■ PROBLEM STATEMENT: Restate the opening lines of the material below word for word, stopping after the line that contains "MB().b2((x - 0.018, y".

■ COLLECTED DATA:
━━━━━━━━━━━━━━━━━━━━
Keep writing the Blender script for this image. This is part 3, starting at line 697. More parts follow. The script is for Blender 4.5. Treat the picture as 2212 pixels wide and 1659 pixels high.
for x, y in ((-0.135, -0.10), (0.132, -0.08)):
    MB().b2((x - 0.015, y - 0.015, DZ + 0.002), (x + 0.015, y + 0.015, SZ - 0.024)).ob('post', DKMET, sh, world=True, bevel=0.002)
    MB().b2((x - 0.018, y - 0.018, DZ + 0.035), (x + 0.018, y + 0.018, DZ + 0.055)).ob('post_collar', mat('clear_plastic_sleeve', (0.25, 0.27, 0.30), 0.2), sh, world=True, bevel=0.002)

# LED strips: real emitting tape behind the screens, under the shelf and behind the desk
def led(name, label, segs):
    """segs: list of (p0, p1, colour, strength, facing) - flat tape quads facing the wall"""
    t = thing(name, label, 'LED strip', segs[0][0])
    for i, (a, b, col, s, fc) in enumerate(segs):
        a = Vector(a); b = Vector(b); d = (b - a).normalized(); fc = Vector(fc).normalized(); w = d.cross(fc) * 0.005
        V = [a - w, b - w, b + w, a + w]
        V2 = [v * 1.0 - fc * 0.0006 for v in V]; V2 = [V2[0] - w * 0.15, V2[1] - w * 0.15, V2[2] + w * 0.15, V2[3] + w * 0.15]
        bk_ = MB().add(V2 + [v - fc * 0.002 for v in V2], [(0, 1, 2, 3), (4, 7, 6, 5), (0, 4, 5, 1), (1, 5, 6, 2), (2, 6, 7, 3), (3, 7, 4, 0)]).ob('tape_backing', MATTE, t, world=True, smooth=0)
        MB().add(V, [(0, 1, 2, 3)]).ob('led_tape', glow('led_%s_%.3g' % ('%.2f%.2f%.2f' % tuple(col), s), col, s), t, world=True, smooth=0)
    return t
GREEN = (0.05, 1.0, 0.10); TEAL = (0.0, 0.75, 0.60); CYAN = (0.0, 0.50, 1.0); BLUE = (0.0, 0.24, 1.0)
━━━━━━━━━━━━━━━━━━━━
■ SOLUTION BELOW:
Keep writing the Blender script for this image. This is part 3, starting at line 697. More parts follow. The script is for Blender 4.5. Treat the picture as 2212 pixels wide and 1659 pixels high.
for x, y in ((-0.135, -0.10), (0.132, -0.08)):
    MB().b2((x - 0.015, y - 0.015, DZ + 0.002), (x + 0.015, y + 0.015, SZ - 0.024)).ob('post', DKMET, sh, world=True, bevel=0.002)
    MB().b2((x - 0.018, y - 0.018, DZ + 0.035), (x + 0.018, y + 0.018, DZ + 0.055)).ob('post_collar', mat('clear_plastic_sleeve', (0.25, 0.27, 0.30), 0.2), sh, world=True, bevel=0.002)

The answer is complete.